There is a great little circuit for something called a "Drawdio"
http://web.media.mit.edu/~silver/drawdio/ that kids really love, basically it's an astable 555 that makes a noises with pitch proportional to how long they draw pencil marks. (it's a bit hard to explain quickly, just try the video on that website)
I teach middle school aged kids electronics at a local workshop, building things such as that, and I can tell you it's very doable to make projects for cheap that kids can build and understand.
The main issues that I have found is the board on which you lay out projects. Breadboards are expensive, and not permanent. PCBs don't allow kids to experiment with their own circuit designs, and unless you are going to take the time and money to let them design their own boards that might not work and then etch them, it's more trouble than it is worth. We use a more traditional breadboard concept that is just an actual, wooden board. Then we have kids use copper tacks and strips to lay down the circuitry, and then they solder things directly to that.

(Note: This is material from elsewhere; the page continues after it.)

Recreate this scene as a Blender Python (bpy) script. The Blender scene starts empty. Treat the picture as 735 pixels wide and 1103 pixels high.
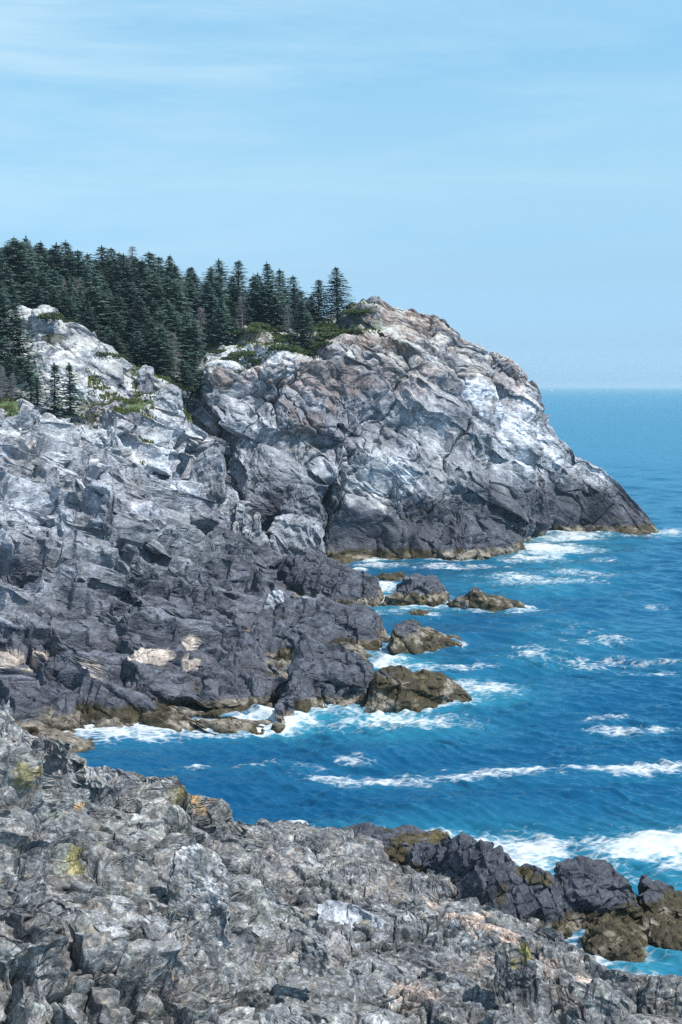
import bpy, bmesh, math, random
import numpy as np
from mathutils import Vector
from mathutils.bvhtree import BVHTree

random.seed(7)
rng = np.random.default_rng(7)
scene = bpy.context.scene
col = scene.collection
F32 = np.float32

# ------------------------------------------------------------------ camera
H = 31.0                       # eye height above the water, metres
FPX = 1103 * 50 / 36           # focal length in photo pixels
HV = 416.0                     # photo row of the true horizon
PITCH = math.atan((551.5 - HV) / FPX)
CP, SP = math.cos(PITCH), math.sin(PITCH)
cam = bpy.data.cameras.new('camera')
cam.sensor_fit = 'VERTICAL'
cam.sensor_height = 36
cam.sensor_width = 24
cam.lens = 50
cam.clip_start = 0.5
cam.clip_end = 120000
camo = bpy.data.objects.new('camera', cam)
col.objects.link(camo)
camo.location = (0, 0, H)
camo.rotation_euler = (math.pi / 2 - PITCH, 0, 0)
scene.camera = camo


def P(u, v, Y):
    """point seen at photo pixel (u, v), Y metres ahead"""
    xc = (u - 367.5) / FPX
    yc = (551.5 - v) / FPX
    dx, dy, dz = xc, CP + yc * SP, -SP + yc * CP
    k = Y / dy
    return np.array([dx * k, Y, H + dz * k])


def W(u, v, z=0.0):
    """point on the water plane seen at photo pixel (u, v)"""
    xc = (u - 367.5) / FPX
    yc = (551.5 - v) / FPX
    dx, dy, dz = xc, CP + yc * SP, -SP + yc * CP
    k = (z - H) / dz
    return np.array([dx * k, dy * k, z])


def project(Q):
    """world -> photo pixel"""
    d = Q - np.array([0, 0, H])
    xc = d[..., 0]
    zc = d[..., 1] * CP - d[..., 2] * SP
    yc = d[..., 1] * SP + d[..., 2] * CP
    zc = np.maximum(zc, 1e-3)
    return 367.5 + FPX * xc / zc, 551.5 - FPX * yc / zc, zc


# ------------------------------------------------------------------ noise
def hash3(ix, iy, iz, seed):
    h = (ix.astype(np.uint32) * np.uint32(0x8da6b343)) ^ (iy.astype(np.uint32) * np.uint32(0xd8163841)) ^ (iz.astype(np.uint32) * np.uint32(0xcb1ab31f)) ^ np.uint32((seed * 0x9E3779B1) & 0xffffffff)
    h ^= h >> np.uint32(15)
    h *= np.uint32(0x2c1b3c6d)
    h ^= h >> np.uint32(12)
    h *= np.uint32(0x297a2d39)
    h ^= h >> np.uint32(15)
    return h


def h01(h, k=0):
    if k:
        h = h * np.uint32((0x9E3779B1 * (2 * k + 1)) & 0xffffffff)
        h ^= h >> np.uint32(16)
        h = h * np.uint32(0x85ebca6b)
        h ^= h >> np.uint32(13)
    return (h >> np.uint32(8)).astype(F32) * F32(1 / 16777216.0)


def vnoise(Q, seed=0):
    """smooth value noise, -1..1"""
    q = Q.astype(F32)
    f = np.floor(q)
    i = f.astype(np.int32)
    t = q - f
    t = t * t * t * (t * (t * 6 - 15) + 10)
    out = np.zeros(len(q), F32)
    for dx in (0, 1):
        wx = t[:, 0] if dx else 1 - t[:, 0]
        for dy in (0, 1):
            wy = t[:, 1] if dy else 1 - t[:, 1]
            for dz in (0, 1):
                wz = t[:, 2] if dz else 1 - t[:, 2]
                out += wx * wy * wz * h01(hash3(i[:, 0] + dx, i[:, 1] + dy, i[:, 2] + dz, seed))
    return out * 2 - 1


def fbm(Q, oct=4, seed=0, gain=0.5):
    a, s, tot = 1.0, 1.0, 0.0
    out = np.zeros(len(Q), F32)
    for k in range(oct):
        out += F32(a) * vnoise(Q * s + 17.3 * k, seed + 31 * k)
        tot += a
        a *= gain
        s *= 2.03
    return out / F32(tot)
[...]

As other people have mentioned, soldering irons are a bit annoying, and a couple kids might get some mild burns, but as long as you don't mind the initial cost, it's totally doable.
One of the great things about the drawdio project, is it allows you to hook it up to a oscilloscope and show the kids more about sound, or hook the piezo speaker up to a computer and run some FFT software, so they can see and hear how the resistance changes the pitch.
Other things to look into are basic transistor circuits, things with opamps, counters, or things with binary to decimal or binary to seven segment LCD chips.